As an alternative, I can generate the list and assembly files, but these seem to be limited to my code, and do not contain the CRT code or any ROM sections, which I am interested in.
Any way to dump a selected address range?
You want to use ielfdumparm located in your Workbench directory under arm/bin. Here's the help for the tool.
Usage: IElfDump input_file [output_file]
Available command line options:
--all Dump all sections
--code Dump only code sections
--no_header Do not produce a list header
--no_rel_sections
Do not output associated .rel sections
--no_strtab Do not include strtab sections
--output file
-o file Name of text file to create
--raw Use raw text format
--section #|name[,...]
-s #|name[,...] Dump only section(s) with given numbers/names
--source Include source in disassembled code in executables
--use_full_std_template_names
Don't use short names for standard C++ templates
-a All sections, except strtab sections
-f file Read command line options from file
To get a similar output to the debug view, I would suggest --code to avoid dumping your data space, and --source to have it embed your original C woven in with the assembly.

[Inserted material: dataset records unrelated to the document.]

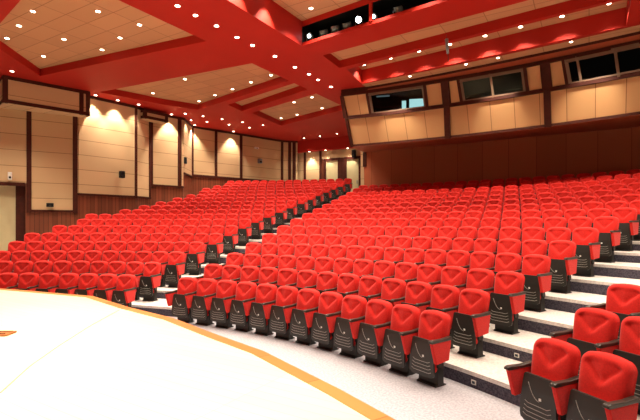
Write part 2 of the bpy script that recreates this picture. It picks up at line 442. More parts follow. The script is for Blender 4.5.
for k, (pl, h, sheet) in enumerate(HOLES):
    n = len(pl); b = MB()
    a = sum(pl[i][0] * pl[(i + 1) % n][1] - pl[(i + 1) % n][0] * pl[i][1] for i in range(n))
    if a < 0: pl = pl[::-1]
    for i in range(n):
        p, q = pl[i], pl[(i + 1) % n]
        if k == 4 and i == 2:      # far face of the big recess carries the lighting slot: lip, slot, head
            for z0, z1 in ((ZS, ZS + .10), (ZS + .60, ZS + h)):
                b.face([(p[0], p[1], z0), (p[0], p[1], z1), (q[0], q[1], z1), (q[0], q[1], z0)], 'ceil')
            continue
        b.face([(p[0], p[1], ZS), (p[0], p[1], ZS + h), (q[0], q[1], ZS + h), (q[0], q[1], ZS)], 'ceil')
    b.obj('coffer_side', ce, 'structure')
    b = MB(); b.face([(p[0], p[1], ZS + h) for p in pl][::-1], 'panel_ceil'); b.obj('ceiling_panel', ce, 'structure')
# lighting slot box
q0, q1 = Vector((BR, 11.53)), Vector((.5, 10.72))
b = MB()
def wallq(b, p, q, z0, z1, m): b.face([(p[0], p[1], z0), (q[0], q[1], z0), (q[0], q[1], z1), (p[0], p[1], z1)], m)
dp = Vector((.085, .85))
wallq(b, q0 + dp, q1 + dp, ZS + .02, ZS + .75, 'black')
b.face([(q0.x, q0.y, ZS + .10), (q1.x, q1.y, ZS + .10), (q1.x + dp.x, q1.y + dp.y, ZS + .10), (q0.x + dp.x, q0.y + dp.y, ZS + .10)], 'black')
b.face([(q0.x, q0.y, ZS + .75), (q1.x, q1.y, ZS + .75), (q1.x + dp.x, q1.y + dp.y, ZS + .75), (q0.x + dp.x, q0.y + dp.y, ZS + .75)], 'black')
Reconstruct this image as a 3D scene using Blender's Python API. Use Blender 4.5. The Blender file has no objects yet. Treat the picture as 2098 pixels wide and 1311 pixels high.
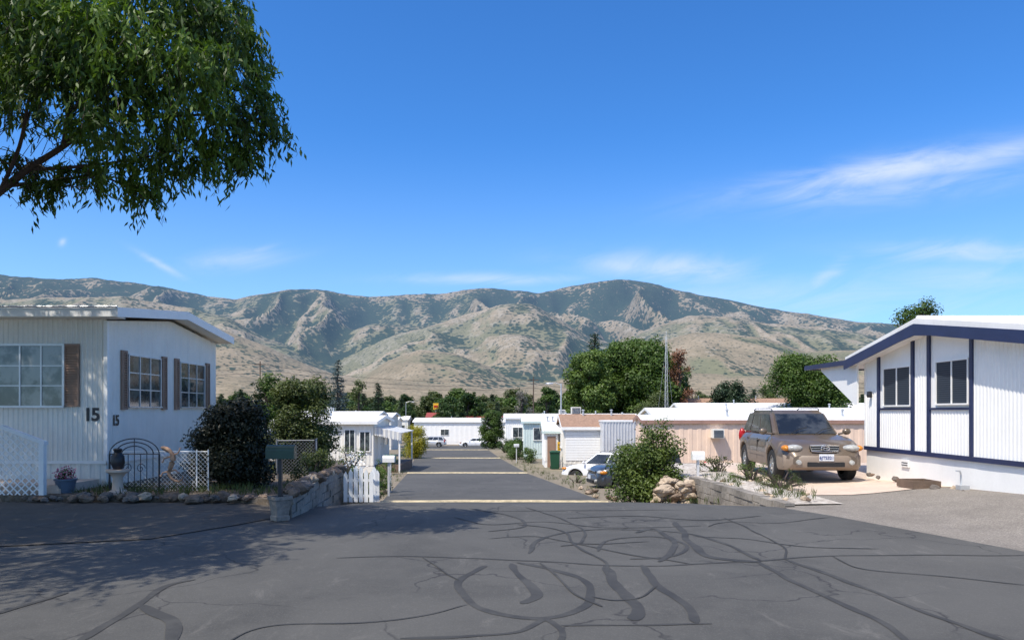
import bpy, bmesh, math, random
import numpy as np
from mathutils import Vector, Matrix, noise
random.seed(7); rng=np.random.default_rng(7)
F=1515.0; EYE=1.65
S=bpy.context.scene
COL=S.collection
S.view_settings.view_transform='Standard'; S.view_settings.look='None'; S.view_settings.exposure=0
# survey helpers: turn bearings measured in the photograph into metres
def P(px,py,Y): return Vector(((px-1049)/F*Y, Y, EYE-(py-840)/F*Y))
def G(px,py):
    Y=EYE*F/(py-840); return ((px-1049)/F*Y, Y)
GN=[(-80,0),(12.6,0),(14,-.12),(17,-.47),(20,-.86),(38,-1.6),(56,-2.0),(78,-2.55),(110,-3.9),(200,-6),(1500,-12),(12000,-12)]
def gz(y): return float(np.interp(y,[a for a,b in GN],[b for a,b in GN]))
def sst(t):
    t=max(0,min(1,t)); return t*t*(3-2*t)
def rz(x,y): return .045*max(0,min(17.8-y,6.5))*sst((x-6.3)/2.2)

# ---------------------------------------------------------------- materials
class NT:
    def __init__(s,tree): s.t=tree; s.n=tree.nodes; s.l=tree.links
    def new(s,ty,**k):
        n=s.n.new(ty)
        for a,b in k.items(): setattr(n,a,b)
        return n
    def put(s,sock,v):
        if isinstance(v,bpy.types.NodeSocket): s.l.new(v,sock)
        else:
            if hasattr(sock.default_value,'__len__') and not hasattr(v,'__len__'): v=[v]*len(sock.default_value)
            if hasattr(v,'__len__') and len(v)==3 and len(sock.default_value)==4: v=(*v,1)
            sock.default_value=v
    def m(s,op,a,b=None,c=None):
        n=s.new('ShaderNodeMath',operation=op); s.put(n.inputs[0],a)
        if b is not None: s.put(n.inputs[1],b)
        if c is not None: s.put(n.inputs[2],c)
        return n.outputs[0]
    def mix(s,f,a,b,mode='MIX'):
        n=s.new('ShaderNodeMix',data_type='RGBA',blend_type=mode)
        s.put(n.inputs[0],f); s.put(n.inputs[6],a); s.put(n.inputs[7],b); return n.outputs[2]
    def ramp(s,f,a,b,smooth=True):
        n=s.new('ShaderNodeMapRange',interpolation_type='SMOOTHSTEP' if smooth else 'LINEAR')
        s.put(n.inputs[0],f); n.inputs[1].default_value=a; n.inputs[2].default_value=b; return n.outputs[0]
    def noise(s,vec,scale,detail=4,rough=.55,dist=0):
        n=s.new('ShaderNodeTexNoise'); 
        if vec is not None: s.l.new(vec,n.inputs['Vector'])
        n.inputs['Scale'].default_value=scale; n.inputs['Detail'].default_value=detail
        n.inputs['Roughness'].default_value=rough; n.inputs['Distortion'].default_value=dist
        return n.outputs['Fac']
    def vor(s,vec,scale,feature='F1',out='Distance'):
        n=s.new('ShaderNodeTexVoronoi',feature=feature); s.l.new(vec,n.inputs['Vector']); n.inputs['Scale'].default_value=scale
        return n.outputs[out]
def newmat(name):
    m=bpy.data.materials.new(name); m.use_nodes=True
    t=NT(m.node_tree); b=t.n['Principled BSDF']
    tc=t.new('ShaderNodeNewGeometry').outputs['Position']
    return m,t,b,tc
def mapscale(t,vec,sc):
    n=t.new('ShaderNodeVectorMath',operation='MULTIPLY'); t.l.new(vec,n.inputs[0]); n.inputs[1].default_value=sc; return n.outputs[0]
def bump(t,b,h,strength=.3,dist=.01):
    n=t.new('ShaderNodeBump'); n.inputs['Strength'].default_value=strength; n.inputs['Distance'].default_value=dist
    t.l.new(h,n.inputs['Height']); t.l.new(n.outputs[0],b.inputs['Normal'])
def M(name,col,rough=.6,metal=0,var=.15,scale=3,bs=0,bscale=60,dirt=0,obj=False):
    m,t,b,pos=newmat(name)
    if obj: pos=t.new('ShaderNodeTexCoord').outputs['Object']
    n=t.noise(pos,scale,6,.6); n2=t.noise(pos,scale*9,3)
    f=t.ramp(t.m('ADD',t.m('MULTIPLY',n,.7),t.m('MULTIPLY',n2,.3)),.3,.7)
    c1=[x*(1-var) for x in col]; c2=[min(1,x*(1+var*.6)) for x in col]
    c=t.mix(f,c1,c2)
    if dirt:
        d=t.ramp(t.noise(mapscale(t,pos,(3,3,.5)),1.3,5,.7),.5,.8)
        c=t.mix(t.m('MULTIPLY',d,dirt),c,[x*.55 for x in (.9,.75,.58)],'MULTIPLY')
    t.put(b.inputs['Base Color'],c); b.inputs['Roughness'].default_value=rough; b.inputs['Metallic'].default_value=metal
    if bs: bump(t,b,t.noise(pos,bscale,4),bs,.01)
    return m
def leafmat(name,dark,light,trans=.25,scale=1.2):
    m,t,b,pos=newmat(name)
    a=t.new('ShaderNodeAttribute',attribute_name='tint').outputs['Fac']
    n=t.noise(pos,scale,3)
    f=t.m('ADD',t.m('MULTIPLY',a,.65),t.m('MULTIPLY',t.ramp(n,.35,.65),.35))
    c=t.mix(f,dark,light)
    t.put(b.inputs['Base Color'],c); b.inputs['Roughness'].default_value=.5
    b.inputs['Specular IOR Level'].default_value=.35
    tr=t.new('ShaderNodeBsdfTranslucent'); t.put(tr.inputs[0],t.mix(1.0,c,(1.3,1.4,.6),'MULTIPLY'))
    mx=t.new('ShaderNodeMixShader'); mx.inputs[0].default_value=trans
    t.l.new(b.outputs[0],mx.inputs[1]); t.l.new(tr.outputs[0],mx.inputs[2])
    t.l.new(mx.outputs[0],t.n['Material Output'].inputs[0])
    return m
def asphalt_mat(name,base,spk,warm):
    m,t,b,pos=newmat(name)
    big=t.ramp(t.noise(pos,.35,5,.6,.6),.35,.68); med=t.noise(pos,2.2,6,.7); fine=t.noise(pos,70,3,.7)
    sp=t.ramp(t.vor(pos,38),.0,.35)
    c=t.mix(big,[x*.74 for x in base],[x*1.22 for x in base]); c=t.mix(t.m('MULTIPLY',t.ramp(med,.3,.75),.8),c,warm)
    c=t.mix(t.m('MULTIPLY',t.ramp(fine,.5,.75),.5),c,spk)
    # hairline cracks
    n=t.new('ShaderNodeTexNoise'); t.l.new(pos,n.inputs[0]); n.inputs['Scale'].default_value=1.1; n.inputs['Detail'].default_value=5
    va=t.new('ShaderNodeVectorMath',operation='ADD'); t.l.new(pos,va.inputs[0]); t.l.new(n.outputs['Color'],va.inputs[1])
    v=t.vor(va.outputs[0],.55,'DISTANCE_TO_EDGE'); k=t.m('MULTIPLY',t.m('SUBTRACT',1,t.ramp(v,.0,.012)),t.ramp(t.noise(pos,.5,2),.42,.56))
    c=t.mix(t.m('MULTIPLY',k,.8),c,(.022,.02,.02))
    # pale scuffs, sand drift, stains
    sc=t.ramp(t.noise(mapscale(t,pos,(1.6,.7,1)),1.7,7,.75,.8),.54,.75); c=t.mix(t.m('MULTIPLY',sc,.5),c,(.18,.168,.15))
    st=t.ramp(t.noise(pos,.9,5,.7,1.2),.58,.72); c=t.mix(t.m('MULTIPLY',st,.42),c,(.04,.039,.036))
    t.put(b.inputs['Base Color'],c); b.inputs['Roughness'].default_value=.85
    bump(t,b,t.m('ADD',fine,t.m('MULTIPLY',sp,.5)),.4,.005)
    return m
mAsph=asphalt_mat('asphalt',(.077,.0735,.066),(.155,.15,.135),(.086,.082,.073))
mAsph2=asphalt_mat('old_asphalt',(.085,.072,.055),(.16,.145,.125),(.09,.075,.057))
def tar():
    m,t,b,pos=newmat('tar_sealant')
    c=t.mix(t.ramp(t.noise(pos,2,5),.3,.7),(.032,.031,.029),(.050,.048,.044))
    c=t.mix(t.m('MULTIPLY',t.ramp(t.noise(pos,1.1,6,.75),.48,.62),.6),c,(.072,.069,.062)); t.put(b.inputs['Base Color'],c); b.inputs['Roughness'].default_value=.8
    return m
mTar=tar()
def gravel(name,a,bb,c3,sc=26,bd=.02):
    m,t,b,pos=newmat(name)
    v=t.new('ShaderNodeTexVoronoi'); t.l.new(pos,v.inputs[0]); v.inputs['Scale'].default_value=sc
    sx=t.new('ShaderNodeSeparateColor'); t.l.new(v.outputs['Color'],sx.inputs[0])
    c=t.mix(sx.outputs[0],a,bb); c=t.mix(t.m('MULTIPLY',t.ramp(sx.outputs[1],.6,1),.8),c,c3)
    c=t.mix(t.m('MULTIPLY',t.ramp(t.noise(pos,1.1,5,.7),.4,.7),.4),c,[x*.7 for x in a])
    t.put(b.inputs['Base Color'],c); b.inputs['Roughness'].default_value=.9
    bump(t,b,t.m('SUBTRACT',1,v.outputs['Distance']),.6,bd); return m
mGravel=gravel('gravel',(.18,.155,.13),(.25,.22,.185),(.34,.305,.26),62,.008)
mWGravel=gravel('pale_rock_mulch',(.35,.30,.25),(.55,.49,.42),(.68,.64,.58),16)
mDirt=gravel('yard_dirt',(.10,.075,.052),(.15,.115,.08),(.22,.18,.14),14)
mConc=M('concrete',(.62,.49,.39),.85,var=.15,scale=1.5,bs=.25,bscale=50,dirt=.2)
mBlock=M('rough_concrete_block',(.27,.24,.205),.92,var=.45,scale=2.3,bs=.7,bscale=35)
mMortar=M('mortar',(.09,.08,.07),.95)
mWhite=M('white_siding',(.91,.89,.85),.55,var=.04,scale=2,dirt=.10)
mCream=M('cream_siding',(.84,.80,.72),.55,var=.06,scale=2,dirt=.2)
mTrimW=M('white_trim',(.89,.87,.83),.45,var=.05)
mNavy=M('navy_trim',(.018,.028,.085),.4,var=.2)
mRoofW=M('white_roof',(.84,.82,.79),.6,var=.08,scale=1,dirt=.15)
mPeach=M('peach_siding',(.86,.64,.49),.6,var=.06,dirt=.10)
mBrownF=M('brown_fascia',(.36,.21,.16),.6)
mGreyM=M('grey_corrugated',(.60,.60,.61),.4,metal=.1,var=.1)
mMesh=M('galvanised_wire',(.28,.29,.30),.5,metal=.4,var=.1)
mBeige=M('beige_siding',(.78,.73,.64),.6,var=.07,dirt=.15)
mTealW=M('pale_teal_siding',(.60,.70,.66),.6,var=.06,dirt=.1)
mShutter=M('brown_shutter',(.32,.20,.14),.6,var=.15)
mAlum=M('aluminium',(.6,.61,.62),.4,metal=.5,var=.1)
mDark=M('dark_metal',(.02,.02,.024),.45,var=.3)
mIron=M('wrought_iron',(.03,.03,.035),.5)
mWood=M('weathered_wood',(.17,.115,.08),.8,var=.3,scale=6,bs=.3)
mPole=M('pole_wood',(.10,.07,.05),.85,var=.3,scale=4)
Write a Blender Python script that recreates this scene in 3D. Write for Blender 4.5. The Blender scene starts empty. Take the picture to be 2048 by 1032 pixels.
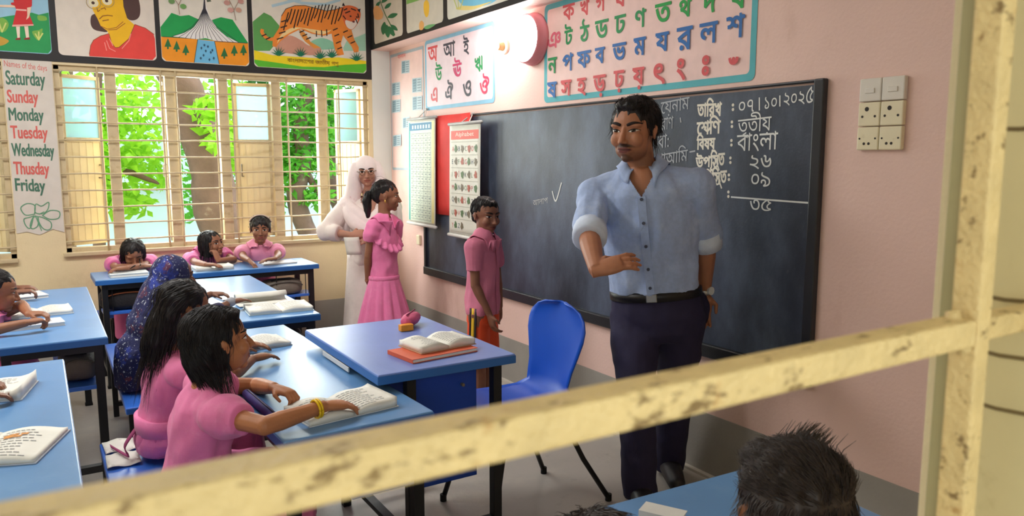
import bpy, bmesh, math, random
import numpy as np
from mathutils import Vector, Matrix, noise
from mathutils.bvhtree import BVHTree
from mathutils.geometry import delaunay_2d_cdt, interpolate_bezier

SC = bpy.context.scene
COL = SC.collection
random.seed(7)
rng = np.random.default_rng(7)

# ------------------------------------------------------------------ camera
F_PX, PITCH, YAW, EYE = 1525.0, math.radians(7.47), math.radians(31.9), 1.45
cam_data = bpy.data.cameras.new('camera')
cam_data.sensor_width = 36.0
cam_data.lens = F_PX / 2048 * 36.0
cam_data.clip_start = 0.02
cam_data.clip_end = 200
cam_data.dof.use_dof = True
cam_data.dof.focus_distance = 3.4
cam_data.dof.aperture_fstop = 11.0
cam = bpy.data.objects.new('camera', cam_data)
cam.location = (0, 0, EYE)
cam.rotation_euler = (math.pi / 2 - PITCH, 0, -YAW)
COL.objects.link(cam)
SC.camera = cam

# ------------------------------------------------------------------ view, sky, daylight
SC.view_settings.view_transform = 'Standard'
SC.view_settings.look = 'None'
SC.view_settings.gamma = 1.0
SC.view_settings.use_curve_mapping = False
SC.view_settings.exposure = 0.0

world = bpy.data.worlds.new('sky')
SC.world = world
world.use_nodes = True
bg = world.node_tree.nodes['Background']
bg.inputs['Color'].default_value = (0.80, 0.92, 1.0, 1)
bg.inputs['Strength'].default_value = 2.6


def area_light(name, loc, target, size, power, color=(1, 1, 1)):
    d = bpy.data.lights.new(name, 'AREA')
    d.shape = 'RECTANGLE'
    d.size, d.size_y = size
    d.energy = power
    d.color = color
    o = bpy.data.objects.new(name, d)
    o.location = loc
    o.rotation_euler = (Vector(target) - Vector(loc)).to_track_quat('-Z', 'Y').to_euler()
    COL.objects.link(o)
    return o


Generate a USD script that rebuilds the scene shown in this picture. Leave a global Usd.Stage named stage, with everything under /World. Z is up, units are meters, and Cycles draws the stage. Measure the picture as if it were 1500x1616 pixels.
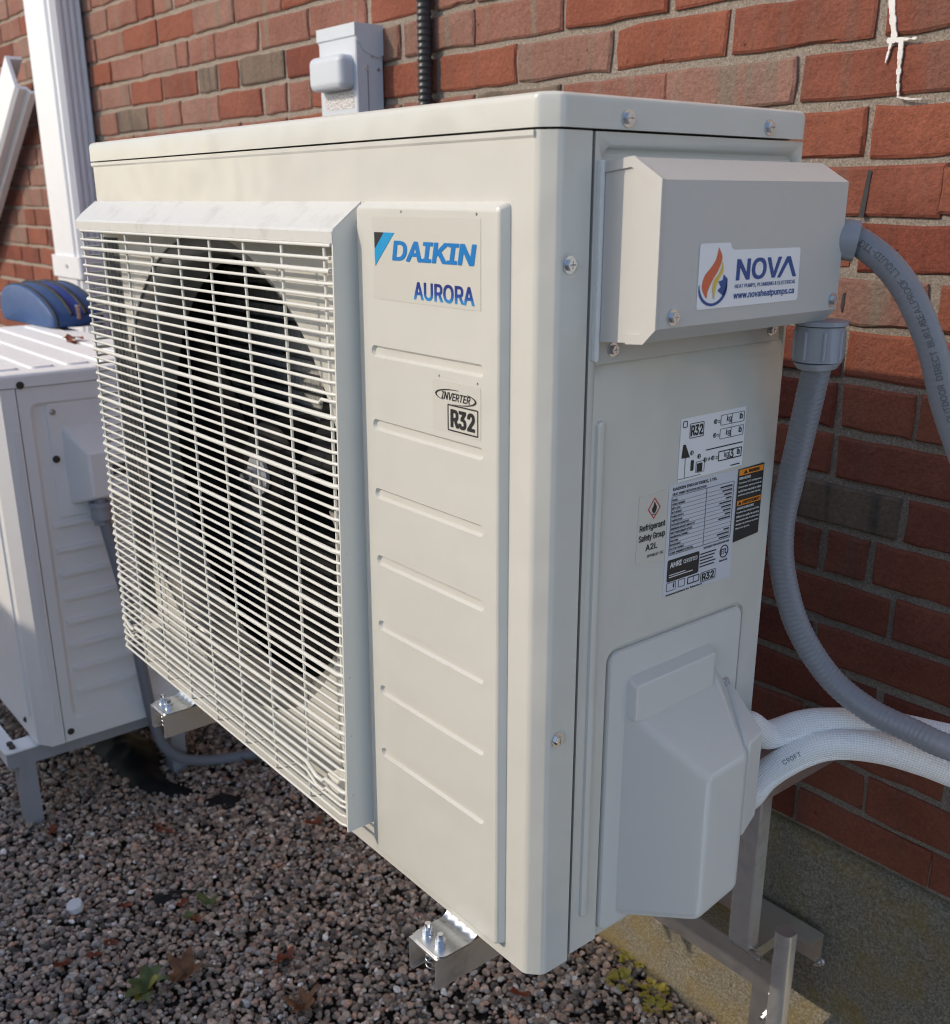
import math, random
import numpy as np, trimesh
import manifold3d as m3
from manifold3d import Manifold, CrossSection
from shapely import affinity
from shapely.geometry import Polygon, Point
from pxr import Usd, UsdGeom, UsdLux, UsdShade, Gf, Sdf, Vt
import usdkit, meshkit

random.seed(7)
RNG = np.random.default_rng(7)
OFF = np.array([0, 0, 0.65])          # all shapes are written with z = 0 at the heat pump's underside; the ground is z = 0 in the world
stage = Usd.Stage.CreateInMemory()
UsdGeom.SetStageUpAxis(stage, UsdGeom.Tokens.z)
UsdGeom.SetStageMetersPerUnit(stage, 1.0)
WORLD = UsdGeom.Xform.Define(stage, '/World')
stage.SetDefaultPrim(WORLD.GetPrim())
UsdGeom.Scope.Define(stage, '/World/Looks')

# ------------------------------------------------------------------ camera
CAM = np.array([0.55147062, -0.51392015, 0.66448319])
CR = np.array([0.63149565, 0.77537517, -0.00256895])
CD = np.array([0.24430972, -0.20211753, -0.94839932])
CF = np.array([-0.73588451, 0.59828242, -0.31706803])
cam = UsdGeom.Camera.Define(stage, '/World/camera')
rows = [list(CR) + [0], list(-CD) + [0], list(-CF) + [0], list(CAM + OFF) + [1]]
cam.AddTransformOp().Set(Gf.Matrix4d(*[float(x) for r in rows for x in r]))
cam.CreateHorizontalApertureAttr(24.0)
cam.CreateVerticalApertureAttr(24.0 * 1616 / 1500)
cam.CreateFocalLengthAttr(24.0 * 1629.526 / 1500)
cam.CreateVerticalApertureOffsetAttr(24.0 * 50.0 / 1500)
cam.CreateClippingRangeAttr(Gf.Vec2f(0.05, 200))
cam.CreateFStopAttr(7.5)
cam.CreateFocusDistanceAttr(1.0)
cam.CreateExposureAttr(0.36)

# ------------------------------------------------------------------ sky and sun
SUN_EL, SUN_AZW = math.radians(31.7), math.radians(62)
TOSUN = np.array([-math.cos(SUN_AZW) * math.cos(SUN_EL), -math.sin(SUN_AZW) * math.cos(SUN_EL), math.sin(SUN_EL)])
sky = UsdLux.DomeLight.Define(stage, '/World/sky')
sky.GetPrim().SetCustomDataByKey('kind', 'structure')
skym = usdkit.material(stage, '/World/Looks/sky_look', {
    's': ('sky_texture', {'sky_type': 'single_scattering', 'sun_disc': False, 'sun_elevation': SUN_EL,
                          'sun_rotation': math.atan2(TOSUN[0], TOSUN[1]), 'aerosol_density': 1.5}),
    'b': ('background_shader', {'strength': 0.15})}, [('s.color', 'b.color')], surface='b.background')
UsdShade.MaterialBindingAPI.Apply(sky.GetPrim()).Bind(skym)
sun = UsdLux.DistantLight.Define(stage, '/World/sun')
sun.CreateIntensityAttr(0.50)
sun.CreateAngleAttr(0.6)
sun.CreateNormalizeAttr(True)
sun.CreateColorAttr(Gf.Vec3f(1.0, 0.88, 0.70))
zx = TOSUN; xx = np.cross([0, 0, 1.0], zx); xx /= np.linalg.norm(xx); yx = np.cross(zx, xx)
sun.AddTransformOp().Set(Gf.Matrix4d(*[float(v) for r in ([*xx, 0], [*yx, 0], [*zx, 0], [0, -3, 6, 1]) for v in r]))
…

You can specify sections, but it doesn't look like you can specify address range. You may be able to pair this with some of the other ELF tools to extract just a specific address range, and then run this tool on that. Alternatively, this dumps in address order so you could dump the entire ELF file and then just look at the address range you want after the fact.
I use Snagit to capture text that is not selectable.
Snagit is a screen snapshot tool (a very good one). Besides making classic screen shots it supports to capture text and save it as ASCII text. It can also automatically scroll windows to capture long texts.
Maybe it is worth a try. There is a 30-day trial version available.